Cette affaire de lycéennes enlevées ne les regarde pas.
​Cette affaire ne regarde personne car, à l’intérieur de la plupart des maisons, surtout dans nos villes, se trouve une petite fille, plus ou moins adolescente, vouée à la maltraitance. Première levée, dernière couchée, sur une demi-natte usée jetée à même le sol au salon, plutôt à la cuisine.

Elle fait toutes les tâches pour le plaisir des adultes. Et s’agissant de plaisir, elle est parfois forcée comme la soldatesque droguée force les petites filles dans les maquis, alors même que dans nos maisons ce n’est ni le maquis ni la guerre.

Mais qui va sauver les petites filles qu’on force en tout temps dans nos maisons ? Nos dames attifées qui défendent à la télé les droits des femmes ? Tu parles ! Elles ont trop à faire pour leur toilette.
​Et qu’on laisse tous les Africains tranquilles avec cette affaire de lycéennes enlevées à Chibok au Nigeria, et qui sont à vendre, à forcer ou à troquer.

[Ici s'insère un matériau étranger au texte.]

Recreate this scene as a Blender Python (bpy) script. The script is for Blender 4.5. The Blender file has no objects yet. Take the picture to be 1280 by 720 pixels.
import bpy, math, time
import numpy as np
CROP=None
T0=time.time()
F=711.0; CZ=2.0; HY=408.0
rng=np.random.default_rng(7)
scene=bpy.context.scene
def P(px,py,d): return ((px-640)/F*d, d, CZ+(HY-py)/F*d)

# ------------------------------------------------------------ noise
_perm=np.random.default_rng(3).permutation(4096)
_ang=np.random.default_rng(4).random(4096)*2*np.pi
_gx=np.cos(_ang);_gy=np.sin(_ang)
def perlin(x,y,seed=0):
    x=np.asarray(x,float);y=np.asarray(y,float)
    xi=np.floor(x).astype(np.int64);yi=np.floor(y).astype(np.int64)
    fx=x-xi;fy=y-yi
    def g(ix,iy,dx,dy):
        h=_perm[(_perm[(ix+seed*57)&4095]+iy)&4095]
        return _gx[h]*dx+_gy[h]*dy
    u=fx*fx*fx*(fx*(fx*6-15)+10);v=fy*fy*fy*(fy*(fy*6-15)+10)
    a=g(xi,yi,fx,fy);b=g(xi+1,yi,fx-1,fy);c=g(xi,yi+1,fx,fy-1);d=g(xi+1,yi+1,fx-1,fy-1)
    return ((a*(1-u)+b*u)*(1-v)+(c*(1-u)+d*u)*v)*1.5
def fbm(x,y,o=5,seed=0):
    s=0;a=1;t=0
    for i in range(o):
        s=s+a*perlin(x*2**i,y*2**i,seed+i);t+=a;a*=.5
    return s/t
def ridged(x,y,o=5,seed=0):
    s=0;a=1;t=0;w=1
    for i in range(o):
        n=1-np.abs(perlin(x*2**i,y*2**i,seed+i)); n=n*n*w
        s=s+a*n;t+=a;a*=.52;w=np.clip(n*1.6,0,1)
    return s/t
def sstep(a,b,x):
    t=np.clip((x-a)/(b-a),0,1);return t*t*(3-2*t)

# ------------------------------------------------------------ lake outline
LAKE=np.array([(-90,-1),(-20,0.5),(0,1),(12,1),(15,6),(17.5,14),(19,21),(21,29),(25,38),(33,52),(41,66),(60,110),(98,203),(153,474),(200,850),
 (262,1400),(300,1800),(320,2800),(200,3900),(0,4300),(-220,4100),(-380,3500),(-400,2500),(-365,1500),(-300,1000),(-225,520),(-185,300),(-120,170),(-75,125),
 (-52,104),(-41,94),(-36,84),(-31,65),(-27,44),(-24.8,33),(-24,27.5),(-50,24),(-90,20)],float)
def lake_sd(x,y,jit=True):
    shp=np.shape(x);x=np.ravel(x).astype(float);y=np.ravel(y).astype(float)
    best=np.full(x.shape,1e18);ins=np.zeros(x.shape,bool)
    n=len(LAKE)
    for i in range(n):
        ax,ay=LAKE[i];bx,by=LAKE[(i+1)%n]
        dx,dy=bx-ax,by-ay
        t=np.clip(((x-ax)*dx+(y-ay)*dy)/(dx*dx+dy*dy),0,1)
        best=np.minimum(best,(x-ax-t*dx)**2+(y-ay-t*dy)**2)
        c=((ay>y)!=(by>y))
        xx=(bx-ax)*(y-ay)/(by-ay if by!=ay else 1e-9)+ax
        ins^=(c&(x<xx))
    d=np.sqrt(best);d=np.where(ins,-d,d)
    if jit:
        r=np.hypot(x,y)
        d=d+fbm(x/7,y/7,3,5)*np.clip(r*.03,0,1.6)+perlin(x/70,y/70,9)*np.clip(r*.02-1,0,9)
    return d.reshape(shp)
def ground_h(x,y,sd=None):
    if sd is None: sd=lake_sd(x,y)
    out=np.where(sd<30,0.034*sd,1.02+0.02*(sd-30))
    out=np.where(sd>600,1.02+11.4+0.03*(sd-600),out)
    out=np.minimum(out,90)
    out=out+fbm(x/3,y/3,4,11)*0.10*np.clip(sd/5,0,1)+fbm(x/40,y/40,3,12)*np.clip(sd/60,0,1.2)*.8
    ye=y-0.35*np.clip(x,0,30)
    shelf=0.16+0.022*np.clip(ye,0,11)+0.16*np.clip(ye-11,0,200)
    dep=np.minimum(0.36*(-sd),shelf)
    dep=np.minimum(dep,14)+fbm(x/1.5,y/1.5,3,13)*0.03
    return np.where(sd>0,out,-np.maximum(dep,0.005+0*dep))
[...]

On veut bien qu’elles aillent à l’école. Le reste, bof ! On est pour la paix et la tranquillité, c’est tout. Et l’on n’admet pas que ce chroniqueur, sermonneur à ses heures, veuille nous autopsier comme si nous étions des cadavres ou des morts-vivants. Nous disons haut et fort que nous sommes des vivants et non des morts ! Nous croyons en Dieu. Nous savons qu’Il retrouvera les lycéennes enlevées.